A: Che è una mafia? Che è una persona della mafia?
B: Si. No, normale! Ma non ho capito tutto! Qualcosa di… di lavoro.
A: Io ho dimenticato, ma… ma ultima è… è… la… l’intervista Ah!… vuole… vuole sapere la situazione oggi.
B: Si.
A: La situazione della mafia oggi… e… e lui ha detto che… che…
B: Che è più brutto… senza morale.
A: Senza morale, sì!

B: Ehm! Abbiamo parlato prima il consenso con la popolazione.
A: Popolazione?
B: Nono … Non c’è un consenso con la popolazione … ehm! … fra …
A: In … Eh!La mafia e la popolazione? Si?
B: Si! No, non … non c’è!
A: Lui crede che non è che c’è non un senso, ma forse
B: Si, forse!
A: Forse.
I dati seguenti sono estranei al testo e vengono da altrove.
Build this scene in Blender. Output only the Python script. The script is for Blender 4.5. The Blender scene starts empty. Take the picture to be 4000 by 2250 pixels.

E, infine lui ha detto che mafia… ah… calpestare tutti, ma… uhm! E… la morale della… della mafia è giù. O.K.? Si?
B: Ya! Si.
A: E… anche nuova impressiona?
B: No! Tutto è droghe
A: Ma… Droga, sì!
B: Consenso popolazione, le donne… ehm!…potenza economica a Sici… a Sicilia… sì?
A: Sicilia c’è la colonno… colonista della mafia?
B: Sì, sì, potenza economica e…
A: E… Ma parola “uccidere”: non capito tutto il senso di “uccidere”, ma…
B: Anch’io!
A: Ah! Ha ca… Ah! Penso… Cre… Ah! Credo che… ahm! Come si dice? Che la… la… uhm!… confrontazione…
B: Si!
A: … tra due famiglie di mafia e … Ma penso a 20 anni fa le famiglie hanno un… una guerra.
B: Si!
A: Ma oggi è …
B: Non ho capito tutto!
A: E anche …
B: Le donne …Che hai detto?

Superstizione

A: (Se) ti capita un incidente… o tu devi cadere… adesso…
B: Ah! Devi guardare che ti si prende la parte destra, se no non guariscono.
A: Si. Poi… altra cosa… Ah! Si da la m…
B: Tutte le cose da fare, per esempio!
A: Si tira la mano di destra
B: Ah! Si! Se si dà la mano a qualcuno, sì dà la mano destra, oppure sulle strade si guida di destra.
A: Si guida… sì! Poi si dà… si fa la croce con la destra.
B: Ah! con la destra, sì!
A: Poi ci raccontava questa storia dei vecchi romani con…
B: Ah! Ma… Ah!
A: Con gli… gli schiavi?
B: Sì, sì ha detto che prima di entrare al portone c’erano dei schiavi che guardavano che entravi col piede destra, che era il simbolo che in quel­la casa c’era ordine.
A: Uhm! Andava tutto bene, sì!
B: Invece se entravi col piede sinistra te lo potevano pure tagliare.
A: Eh! Eh!Lo schiavo, cioè . . .
B: No, no quello che entrava col piede sinistro
A: Perché portava la sfortuna.
B: Port… eh! portava sfortuna. Eh! In casa.
A: Infatti ha detto che si entrava soltanto con la sinistra…
B: Uhm!
A: Ah!… quando nella casa andava male, quando c’era un guaio.
B: Eh! Aveva pure detto che il padre se ti dia dei schiaggi te la dava sempre con la mano destra e perciò, magari, adesso sei del… della sinistra!
A: E lui è diventato di sinistra, sì!
B: (Nel) parlamento. Ecco! Poi che altro c’era?Uhm! Uhm!Ah! Qualcosa dei toscani, però non ho capito molto bene, qualcosa da tirare fuori… que­sto dal buco… non lo so!
A: Sette mancini… qualcosa…
B: Sette mancini con la s…
A: In un tavolo
B: In un tavolo? Bob! Non lo sa, non ho capito!
A: Ah! Ah! No? Non si capisce il toscano molto bene.